When veteran Disney character animator Andreas Deja was assigned the character of Scar while working on 1994’s The Lion King, he said began looking at Jeremy Irons movies and stills as inspiration for the character:

He’s got these dark circles under his eyes [and] he smokes, and so I said, “Let’s give Scar these same dark circles.” There’s a certain mouth configuration that Jeremy Irons also has when he speaks that I tried to also capture with Scar. In the end he is sort of a caricature of Jeremy Irons!

In the end, Deja incorporated facial expressions from Irons’s performances as Claus von Bülow in Reversal of Fortune (1990) and Dr. Stephen Fleming in Damage (1992).
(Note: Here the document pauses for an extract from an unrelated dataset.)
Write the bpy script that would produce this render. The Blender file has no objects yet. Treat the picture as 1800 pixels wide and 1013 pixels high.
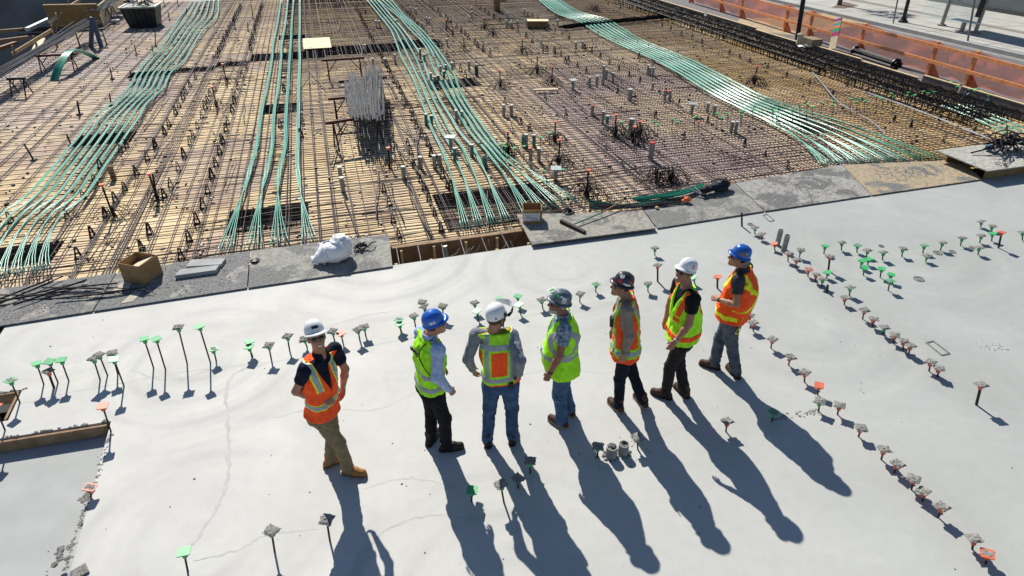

At one point, Scar even quotes an infamous line from von Bülow: “You have NO idea!”

9. Moana’s Crab, Tamatoa, Pays Tribute To David Bowie

Moana's Crab, Tamatoa, Pays Tribute To David Bowie

In the 2016 film Moana, Tamatoa is a villainous yet musical monster coconut crab and avid collector of all things shiny. The “beady-eyed bottom feeder” is also a big fan of glam rock. Written by Lin-Manuel Miranda and voiced by Flight of the Conchords star Jermaine Clement, the song “Shiny” was a tribute to David Bowie. According to Miranda, he wrote it just after Bowie January 2016 passing:

The world had already been mourning Bowie, I’d been listening to Bowie on a loop. I was like, well, I’m writing a glam rock tune for this crab, this jewel-encrusted crab.

In addition to the song, Tamatoa also shares a physical characteristic with the Thin White Duke. If you look closely, one of the crab’s pupils is larger than the other. This was a well-known attribute of Bowie, who had anisocoria (pupils of different sizes) after one eye got injured after a schoolyard brawl.